3. Dava dilekçesi davalılara tebliğ edilmesine rağmen davalılar … v.d, dava konusu taşınmazdaki paylarının ferağını vermedikleri gibi haklarında açılan dava ilk celse kabul edilmediğinden ve verdikleri cevap dilekçelerinde davanın esasına girilmeden davayı kabul ettiklerinin bildirmediklerinden davacı idare lehine maktu vekâlet ücretine hükmedilmesinde bir isabetsizlik görülmemiştir.

4. Temyizen incelenen karar, tarafların karşılıklı iddia ve savunmalarına, dayandıkları belgelere, uyuşmazlığa uygulanması gereken hukuk kuralları ile hukuki ilişkinin nitelendirilmesine, dava şartlarına, yargılama ve ispat kuralları ile kararda belirtilen gerekçelere göre usul ve kanuna uygun olup davalılardan … vd. vekilinin tüm, davalılar …’ın aşağıdaki paragrafın dışında kalan temyiz dilekçesinde ileri sürülen nedenler kararın bozulmasını gerektirecek nitelikte görülmemiştir.

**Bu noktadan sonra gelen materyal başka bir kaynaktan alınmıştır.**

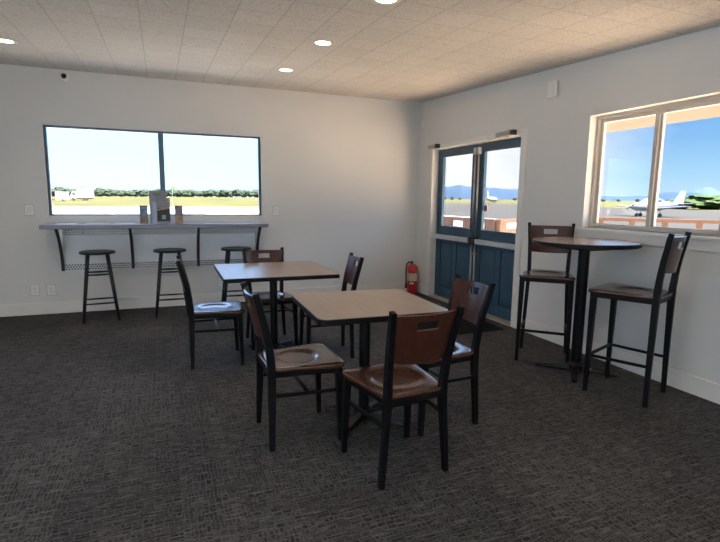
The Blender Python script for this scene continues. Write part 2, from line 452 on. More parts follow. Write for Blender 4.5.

5. Dava dilekçesinin kendilerine tebliğinden sonraki ilk celsede davalılar … vd. vekilleri tarafından haklarında açılan davayı kabul ettiklerini beyan ettiği gözetildiğinde vekâlet ücreti ile sorumlu tutulamayacaklarından iş bu davalılar aleyhine vekâlet ücretine hükmedilmesi bozmayı gerektirir.

Ne var ki bu hatanın giderilmesi yeniden yargılama yapılmasını gerektirmediğinden 6100 sayılı Kanun’un 370 inci maddesinin ikinci fıkrası hükmü uyarınca mahkeme kararının düzeltilerek onanması gerekir.

VI. KARAR
Açıklanan sebeplerle;
1.Davalılar … vd. vekilinin tüm, davalılar … vd. vekilinin diğer temyiz itirazlarının reddine,

2. Davalılar … vd. vekilinin Bölge Adliye Mahkemesi kararına yönelik temyiz itirazının kısmen kabulü ile Bölge Adliye Mahkemesi kararının hüküm fıkrasının 5 inci bendinde yazılı (davalılardan) kelimesinin çıkarılmasına, yerine ”davalılar …, …, …, …, …, …, …, … ve … dışındaki davalılardan” kelimelerinin ve isimlerinin yazılması suretiyle DÜZELTİLEREK ONANMASINA,

Davalılar … vd.den peşin alınan temyiz harcının Hazineye irat kaydedilmesine, davalılar … vd.den 886,70 TL temyize başvurma harcının alınmasına,

Dosyanın İlk Derece Mahkemesine, kararın bir örneğinin Bölge Adliye Mahkemesine gönderilmesine,

23.05.2023 tarihinde oy birliğiyle karar verildi.